Data segment >>
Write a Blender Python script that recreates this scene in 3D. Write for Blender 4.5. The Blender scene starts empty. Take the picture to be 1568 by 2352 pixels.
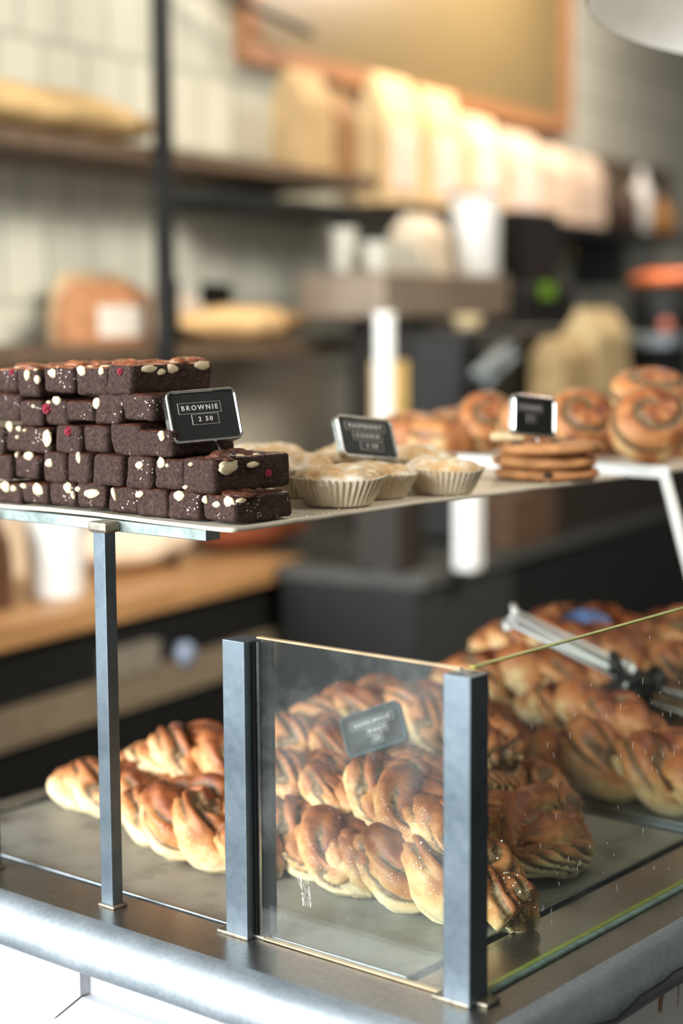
import bpy, bmesh, math, random
from mathutils import Vector, Matrix, noise
PI = math.pi
S = bpy.context.scene
COL = S.collection

# ------------------------------------------------------------------ camera
CAM = Vector((0.7204, -1.0263, 0.5293))
YAW, PITCH, ROLL = 0.688717, 0.113782, -0.005984
F_PX = 3884.8
fwd = Vector((-math.sin(YAW) * math.cos(PITCH), math.cos(YAW) * math.cos(PITCH), -math.sin(PITCH)))
rt = Vector((math.cos(YAW), math.sin(YAW), 0)); up = rt.cross(fwd)
rgt = math.cos(ROLL) * rt + math.sin(ROLL) * up
upp = -math.sin(ROLL) * rt + math.cos(ROLL) * up
cam = bpy.data.cameras.new('camera')
cam.sensor_fit = 'VERTICAL'; cam.sensor_height = 36; cam.sensor_width = 24
cam.lens = F_PX * 36 / 2352
cam.dof.use_dof = True; cam.dof.focus_distance = 1.47; cam.dof.aperture_fstop = 2.15
cam.clip_start = 0.05
co = bpy.data.objects.new('camera', cam); COL.objects.link(co)
M = Matrix.Identity(4)
for i in range(3):
    M[i][0] = rgt[i]; M[i][1] = upp[i]; M[i][2] = -fwd[i]; M[i][3] = CAM[i]
co.matrix_world = M
S.camera = co

# ------------------------------------------------------------------ light
S.view_settings.view_transform = 'Standard'; S.view_settings.look = 'None'
S.view_settings.gamma = 1; S.view_settings.use_curve_mapping = False
S.view_settings.exposure = 0.0
w = bpy.data.worlds.new('world'); S.world = w; w.use_nodes = True
w.node_tree.nodes['Background'].inputs[0].default_value = (0.95, 0.92, 0.85, 1)
w.node_tree.nodes['Background'].inputs[1].default_value = 0.22


def area(name, loc, target, sx, sy, power, color, spread=None):
    l = bpy.data.lights.new(name, 'AREA'); l.shape = 'RECTANGLE'; l.size = sx; l.size_y = sy
    l.energy = power; l.color = color
    if spread: l.spread = spread
    o = bpy.data.objects.new(name, l); COL.objects.link(o)
    o.location = loc
    o.rotation_euler = (Vector(target) - Vector(loc)).to_track_quat('-Z', 'Y').to_euler()
    return o


def point(name, loc, power, color, size=0.06):
    l = bpy.data.lights.new(name, 'POINT'); l.energy = power; l.color = color; l.shadow_soft_size = size
    o = bpy.data.objects.new(name, l); COL.objects.link(o); o.location = loc
    return o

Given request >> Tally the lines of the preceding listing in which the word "scene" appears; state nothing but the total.

Final result >> 2